Lovecraft Country: Imposter Syndrome & Black Girl Joy
Diana “Dee” Freeman (Jada Harris) was the focus of episode 8 titled “Jig-a-Bobo” (a riff on an anti-Black racial slur and the nickname of Emmett Till). The show begins with the funeral of Dee’s friend (Till) that, in real life, took place in Chicago where his mother insisted on a public funeral service with an open casket. The adults around Dee were concerned about her seeing the funeral, but, as we will soon see they won’t help when she really is in danger.
Dee leaves the Till event and finds herself alone with Captain Lancaster and his partner who harass and assault her in an alley. Lancaster puts a curse on her and she soon encounters Topsy & Bopsy, both representing the ‘picaninny’ girl on the “Uncle Tom’s Cabin” book cover she sees earlier. Topsy is described in the book as “eight or nine years old, and, besides being very black, had round shining eyes, glittering as glass beads, and wooly hair braided into little tails, which stuck out in every direction.” She was dressed in rags, and spoke in broken English, and is described as an “imp of darkness.”
Jayna Brown’s Babylon Girls: Black Women Performers and the Shaping of the Modern, “Little Black Me: The Touring Picaninny Choruses” and “Letting the Flesh Fly: Topsy, Time, Torture, and Transfiguration” speak to specific moments in the evolution of Jim Crow entertainment and the implications for the black body in relation to itself and white audiences. Topsy and other characters (ex. Tom, Mammy) were tools used to validate white supremacy. The Topsy caricature was made popular through 20th century minstrel shows and films, which depicted her as humorous instead of sympathetic.

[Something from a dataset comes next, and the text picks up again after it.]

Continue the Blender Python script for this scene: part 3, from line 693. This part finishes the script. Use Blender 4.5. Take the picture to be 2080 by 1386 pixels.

In Diana we see a girl who is 180° from Topsy. Dee is the future. She is an artist who has learned how to create new worlds in her comics. Dee made her mother into a superhero and translated her parents’ love of travel into outer space. Lancaster’s curse took away her voice and, by the end of the episode, we see that her ability to draw is also taken away as she attempts to draw a storyboard about what is happening to her.
It would seem that, in the absence of her parents, the adults around her are trying to keep her safe but if we look closer we can see they are pre-occupied. Ruby is tired of trying to enter spaces that were not made for her; she yearns to create her own space away from the signs of systemic racism (she thinks magic is the key). Leti makes herself small(er) in order to love Tic; she seeks protection not for herself but her him. Tic is trying to protect his future through his unborn son and his father, Montrose, is willing to sacrifice his life for his son and grandson… but who is looking out for Dee? Who is saving her?
Topsy and Bopsy are what all Black children look like to racist white people, something wicked and less than human. The messages we, as black girls, pick up on even from those who would not label themselves as racist is often somewhere in the vicinity of Topsy. Racial discrimination and imposter syndrome often go hand-in-hand. The term “imposter syndrome” was coined by psychologists Pauline R. Clance and Suzanne A. Imes in 1978 to describe an “internal experience of intellectual phoniness in people who believe that they are not intelligent, capable or creative despite evidence of high achievement.”
Dee is ‘black girl joy’; she is passionate about creating things and her parents give her the freedom to be bold, to speak up and express her feelings. Dee is defiant until the last, even when facing Lancaster and the demon dolls. Topsy and Bopsy are what happens when we, as black girls and women, become what racists imagine us to be, when we give in to the messages that persuade us to be small… to ignore the paths we create for ourselves.
Model student Kiera Wilmot was arrested and removed from her high school for doing a science experiment on school property and thousands of people across the country signed petitions asking for charges to be dropped and for her to be reinstated in school. Wilmot writes,
The principal and dean of discipline came over and asked me to tell them what happened. I was kind of scared, but I thought they’d understand it was an accident… I told him it was my science experiment.
They didn’t read me any rights. They arrested me after sitting in the office for a couple minutes. They handcuffed me. It cut my wrist, and really hurt sitting on my hands behind my back.
I thought about Kiera Wilmot when I watched Captain Lancaster curse Dee in the alleyway. I thought about Wilmot when the demon doll tore away at her drawing arm at the end of the show. I also thought about my personal experiences and how determined and defiant I was. I had to make some sacrifices in order to stay the course. It’s unfair but I knew that if I didn’t I would succumb to my own demons.